Mr. Speaker, I appreciate the attempt of the member of the government to try to make a defence for what really should not even be defended. There should just be an acceptance of this request.
The member said that there was no way there was a designation from the government in terms of Métis or any other designation. Yet in November of 2004 the then minister of Indian Affairs said, after a significant lobbying effort by the National Métis Veterans Association, that the government would try to do something for the Métis whose benefits had not been recognized.
He is saying there is no delineation between any particular group. Veterans Affairs has said that it has identified 174 Métis who qualify or could qualify for veterans benefits. Therefore, it has in fact designated a certain group, in this case Métis. The National Métis Veterans Association says that there are some 2,000 veterans. The member should not come into the House and say that there is no discrimination or designation, that nobody is seen as Métis or anything else, when in fact there has been identification. The identification has fallen short.
Historically, in the first world war, the second world war and the Korean war, first nations, Métis and Inuit stepped up. They joined the effort in these great and terrible wars. They fought shoulder to shoulder with other Canadian soldiers. There was equality on the battlefield when it came to putting one's self in harm's way, when it came to fighting for freedom. However, when they got home the equality ended.
Other veterans were able to approach Veterans Affairs for benefits that included a variety of educational opportunities and land benefits in some cases. In some cases assessments were made in terms of the number of days, weeks, months and years of service and financial benefits were paid out. However, first nations veterans were told to go home and apply through their Indian affairs agent. That is not equality. That is not treating everybody the same, those who had come home from putting life and limb on the line.
In fact first nations, Métis and others were at a disadvantage in that process. Many of them did not have the educational opportunities even to understand the forms and the layers of bureaucracy that they had to work through. Then they were told, even recently, that they should have known to apply through the Legions where all that information was available. We forget there was a period of time when they were not allowed to go into the Legions. Rules prohibited them from doing that. They were at that time at a distinct disadvantage.
Some have even raised the question of why they are coming forward now, that it was so long ago and if it was that important to them, they should have done something a long time ago. The fact is they were either directly prohibited from making those claims in certain places where they wanted to go or it was a de facto denial because they simply did not have the capability or the means to work through the process.
People who are educated in bureaucracies have difficulties working through the bureaucratic levels. Imagine, that, in many cases, young veterans returned from war, having defended our nation and having fought with others. However, when they arrived home, they were faced with the bureaucratic morass to go through. It would be discouraging, in the sense they had been shoulder to shoulder, watching their comrades fall on either side of them, in some cases, treated as equals but when they came home they did not find that same equality provision.
For these reasons, we are asking the government, through this motion, and I commend my colleague for bringing it forward, to acknowledge that inequality.

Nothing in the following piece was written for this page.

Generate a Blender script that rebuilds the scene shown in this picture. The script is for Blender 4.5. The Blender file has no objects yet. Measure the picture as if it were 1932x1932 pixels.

The one thing that disturbs me a little is I am hearing the same thing about this request as I have heard about those requesting compensation for hepatitis C, and that is, “Bring it to us and we will consider it”. Veterans, like the rest of us, are getting older every day. As a matter of fact, more and more have reached the end of their life and pass on. That is one less person who would be eligible for benefits.
I would hate to think, to presume, or even have in anybody's mind that it could possibly be one of the reasons that benefits are being delayed or denied. In fact, the more we delay and the more we deny, the less people we will have applying simply because the reality of the cycle of life overtakes us.
I commend my colleague for bringing this forward. I would just like to read something. It is a quotation from the Conservative Party policy related to this issue. It states:
A Conservative government will treat all veterans with respect and will create a Veteran’s Bill of Rights to ensure that all disputes involving veterans are treated quickly, fairly and with the presumption in favour of the rights of the veteran.
A Conservative government will ensure the veterans of Canada’s wars and peacekeeping operations receive their veterans’ benefits and health care in a timely fashion.
That is for the past. We also want to look to the present and the future. We want our first nations people, Métis and Inuit, to know that not only can they proudly serve today in either peacekeeping or peacemaking operations but when they do, when they are willing to pay the ultimate sacrifice, pay the ultimate price, put it all on the line, and then come home that, in fact, they will be treated equally.
This is a message for what has happened in the past. It is a message for the future as well. We ask all colleagues to join in support of this good motion.